• Exercise goal: Reproduce each line bearing the word "finishes".

• Given entries:
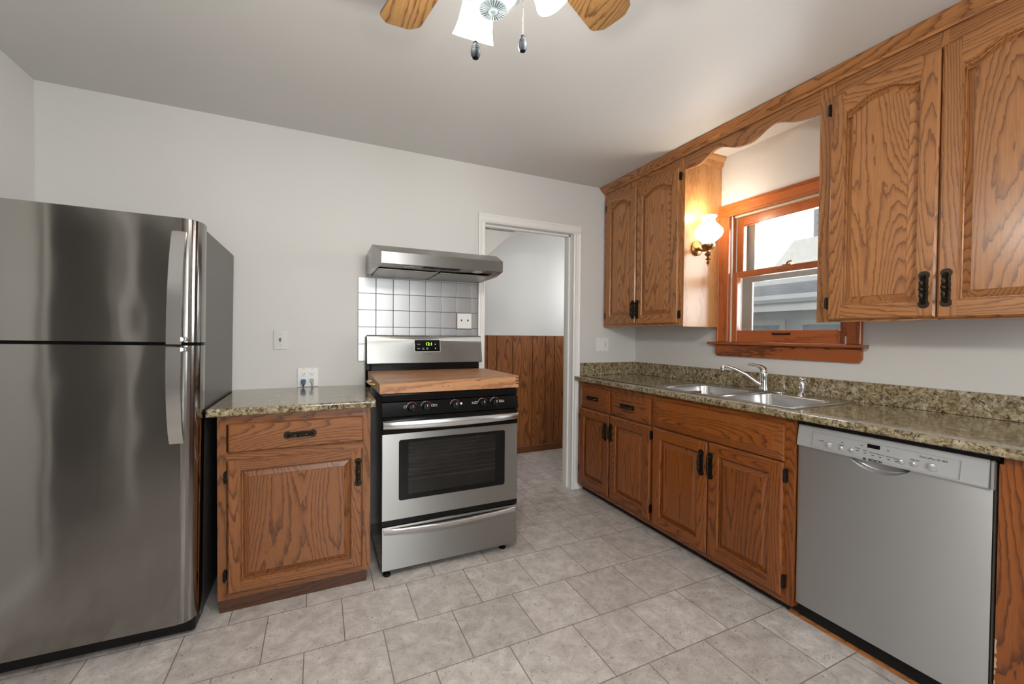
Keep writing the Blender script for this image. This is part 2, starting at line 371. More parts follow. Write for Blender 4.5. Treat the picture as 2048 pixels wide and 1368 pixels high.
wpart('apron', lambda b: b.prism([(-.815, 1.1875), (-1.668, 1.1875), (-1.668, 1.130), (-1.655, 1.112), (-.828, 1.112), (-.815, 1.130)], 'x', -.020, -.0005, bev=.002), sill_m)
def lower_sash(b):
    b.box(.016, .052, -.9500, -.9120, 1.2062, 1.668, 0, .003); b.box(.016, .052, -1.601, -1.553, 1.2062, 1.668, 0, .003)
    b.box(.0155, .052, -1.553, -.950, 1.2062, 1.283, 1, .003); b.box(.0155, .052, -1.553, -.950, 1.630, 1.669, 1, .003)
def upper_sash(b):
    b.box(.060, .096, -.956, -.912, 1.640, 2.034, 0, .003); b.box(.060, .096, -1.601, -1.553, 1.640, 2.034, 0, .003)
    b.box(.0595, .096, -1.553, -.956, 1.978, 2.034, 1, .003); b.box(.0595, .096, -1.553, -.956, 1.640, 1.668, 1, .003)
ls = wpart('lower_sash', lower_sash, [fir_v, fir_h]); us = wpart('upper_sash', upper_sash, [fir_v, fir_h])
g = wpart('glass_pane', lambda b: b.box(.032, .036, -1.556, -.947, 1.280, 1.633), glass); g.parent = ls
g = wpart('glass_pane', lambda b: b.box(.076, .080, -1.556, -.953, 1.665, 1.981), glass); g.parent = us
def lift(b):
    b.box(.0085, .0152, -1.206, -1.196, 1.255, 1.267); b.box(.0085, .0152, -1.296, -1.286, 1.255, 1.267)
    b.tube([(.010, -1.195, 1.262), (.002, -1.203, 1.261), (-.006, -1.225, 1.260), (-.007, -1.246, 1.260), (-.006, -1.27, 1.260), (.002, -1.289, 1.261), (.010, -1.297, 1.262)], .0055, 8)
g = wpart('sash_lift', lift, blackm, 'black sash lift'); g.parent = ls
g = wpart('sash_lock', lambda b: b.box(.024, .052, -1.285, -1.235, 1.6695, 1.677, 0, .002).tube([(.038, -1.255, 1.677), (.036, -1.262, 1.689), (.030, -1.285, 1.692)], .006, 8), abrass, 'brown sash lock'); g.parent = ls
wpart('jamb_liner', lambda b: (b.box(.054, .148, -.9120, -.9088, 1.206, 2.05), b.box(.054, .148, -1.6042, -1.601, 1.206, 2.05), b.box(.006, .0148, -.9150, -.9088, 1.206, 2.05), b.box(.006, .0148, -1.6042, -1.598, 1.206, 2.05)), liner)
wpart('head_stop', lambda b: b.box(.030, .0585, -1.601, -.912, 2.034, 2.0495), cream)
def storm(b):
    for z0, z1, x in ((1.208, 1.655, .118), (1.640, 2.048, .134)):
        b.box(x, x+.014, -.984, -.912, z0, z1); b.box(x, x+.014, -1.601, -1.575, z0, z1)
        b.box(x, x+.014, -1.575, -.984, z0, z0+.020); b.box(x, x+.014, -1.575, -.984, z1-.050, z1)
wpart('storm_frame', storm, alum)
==
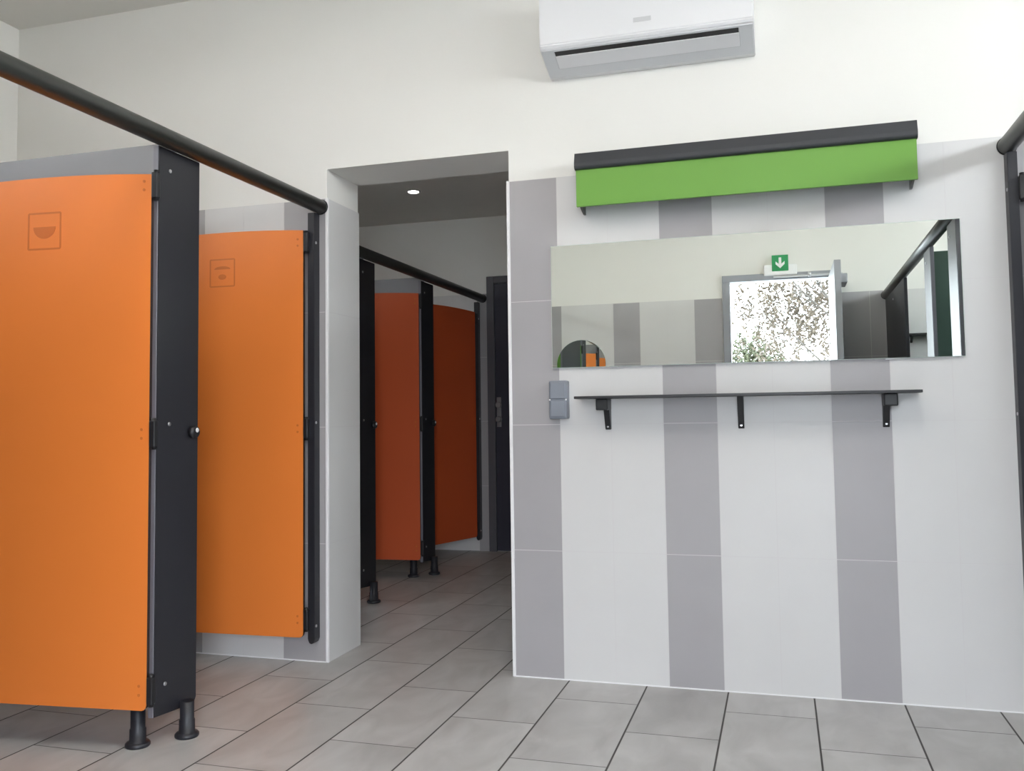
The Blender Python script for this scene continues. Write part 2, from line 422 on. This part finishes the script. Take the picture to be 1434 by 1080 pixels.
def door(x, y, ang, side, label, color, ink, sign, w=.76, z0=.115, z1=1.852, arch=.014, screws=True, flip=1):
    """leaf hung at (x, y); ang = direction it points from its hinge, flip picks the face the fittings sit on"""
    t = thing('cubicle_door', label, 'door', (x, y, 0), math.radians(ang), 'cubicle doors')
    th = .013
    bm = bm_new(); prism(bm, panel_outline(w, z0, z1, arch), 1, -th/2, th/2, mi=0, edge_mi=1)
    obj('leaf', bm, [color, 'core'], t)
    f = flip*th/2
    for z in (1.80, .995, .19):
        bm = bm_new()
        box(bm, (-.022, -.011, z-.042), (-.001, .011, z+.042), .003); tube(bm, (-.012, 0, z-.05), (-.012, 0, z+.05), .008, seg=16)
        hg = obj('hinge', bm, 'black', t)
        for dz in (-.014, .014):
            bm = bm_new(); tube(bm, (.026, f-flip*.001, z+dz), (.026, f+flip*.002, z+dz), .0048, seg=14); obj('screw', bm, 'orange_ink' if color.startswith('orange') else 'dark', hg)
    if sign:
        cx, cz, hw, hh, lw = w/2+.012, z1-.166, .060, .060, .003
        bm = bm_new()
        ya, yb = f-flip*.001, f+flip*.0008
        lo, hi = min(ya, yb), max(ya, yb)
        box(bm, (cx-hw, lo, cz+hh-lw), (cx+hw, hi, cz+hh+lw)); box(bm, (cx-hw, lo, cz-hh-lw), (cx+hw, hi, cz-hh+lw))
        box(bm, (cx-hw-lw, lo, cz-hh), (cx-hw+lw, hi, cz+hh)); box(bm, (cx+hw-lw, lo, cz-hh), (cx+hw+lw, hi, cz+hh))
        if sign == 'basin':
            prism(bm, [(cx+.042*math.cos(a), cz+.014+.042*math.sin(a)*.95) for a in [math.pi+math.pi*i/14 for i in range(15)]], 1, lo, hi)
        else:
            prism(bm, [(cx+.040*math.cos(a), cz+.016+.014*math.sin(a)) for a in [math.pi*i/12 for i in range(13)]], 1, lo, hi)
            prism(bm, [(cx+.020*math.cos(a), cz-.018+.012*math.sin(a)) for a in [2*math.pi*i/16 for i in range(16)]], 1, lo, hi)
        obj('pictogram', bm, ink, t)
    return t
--
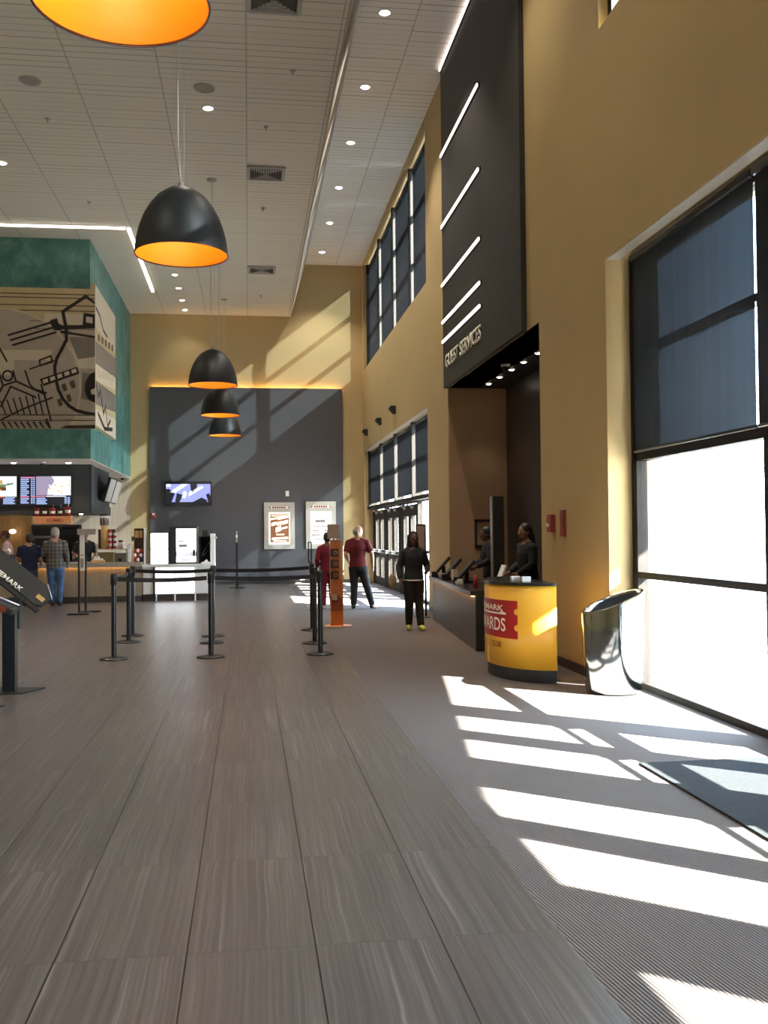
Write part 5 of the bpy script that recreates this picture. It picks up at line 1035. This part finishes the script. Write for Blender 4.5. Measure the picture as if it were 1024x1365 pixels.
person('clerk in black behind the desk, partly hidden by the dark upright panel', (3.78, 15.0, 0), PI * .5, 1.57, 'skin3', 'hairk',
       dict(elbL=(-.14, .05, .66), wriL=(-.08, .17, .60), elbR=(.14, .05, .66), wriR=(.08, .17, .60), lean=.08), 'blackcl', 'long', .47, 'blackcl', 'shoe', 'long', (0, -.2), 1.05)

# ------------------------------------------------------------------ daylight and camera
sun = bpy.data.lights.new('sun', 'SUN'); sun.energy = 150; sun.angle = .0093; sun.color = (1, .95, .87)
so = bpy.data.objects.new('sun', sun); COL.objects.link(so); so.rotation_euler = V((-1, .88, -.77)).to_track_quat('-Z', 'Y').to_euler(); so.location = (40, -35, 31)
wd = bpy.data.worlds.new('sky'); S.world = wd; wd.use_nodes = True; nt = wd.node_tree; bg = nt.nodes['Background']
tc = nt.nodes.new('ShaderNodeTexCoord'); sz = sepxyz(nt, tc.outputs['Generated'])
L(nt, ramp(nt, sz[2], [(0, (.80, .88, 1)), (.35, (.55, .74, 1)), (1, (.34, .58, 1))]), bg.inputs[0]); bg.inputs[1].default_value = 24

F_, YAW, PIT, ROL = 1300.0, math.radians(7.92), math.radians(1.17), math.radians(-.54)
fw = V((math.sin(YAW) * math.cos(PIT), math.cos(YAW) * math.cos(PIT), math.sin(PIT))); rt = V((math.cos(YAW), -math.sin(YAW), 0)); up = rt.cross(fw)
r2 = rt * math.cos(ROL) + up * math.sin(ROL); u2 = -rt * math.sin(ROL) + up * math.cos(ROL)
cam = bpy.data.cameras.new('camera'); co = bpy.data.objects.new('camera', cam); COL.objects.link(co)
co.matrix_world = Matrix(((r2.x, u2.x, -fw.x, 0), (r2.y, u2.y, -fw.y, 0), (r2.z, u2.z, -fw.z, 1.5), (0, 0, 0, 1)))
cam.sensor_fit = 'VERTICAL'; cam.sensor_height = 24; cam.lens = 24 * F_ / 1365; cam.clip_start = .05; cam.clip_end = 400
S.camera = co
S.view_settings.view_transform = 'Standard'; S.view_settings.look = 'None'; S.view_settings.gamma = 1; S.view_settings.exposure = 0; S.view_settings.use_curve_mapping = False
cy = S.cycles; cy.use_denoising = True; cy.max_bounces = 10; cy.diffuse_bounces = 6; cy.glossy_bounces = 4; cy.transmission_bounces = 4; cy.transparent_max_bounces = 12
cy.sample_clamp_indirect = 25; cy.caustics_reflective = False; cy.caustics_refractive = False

• Exercise output:
The Blender Python script for this scene continues. Write part 2, from line 422 on. This part finishes the script. Take the picture to be 1434 by 1080 pixels.
Write part 5 of the bpy script that recreates this picture. It picks up at line 1035. This part finishes the script. Write for Blender 4.5. Measure the picture as if it were 1024x1365 pixels.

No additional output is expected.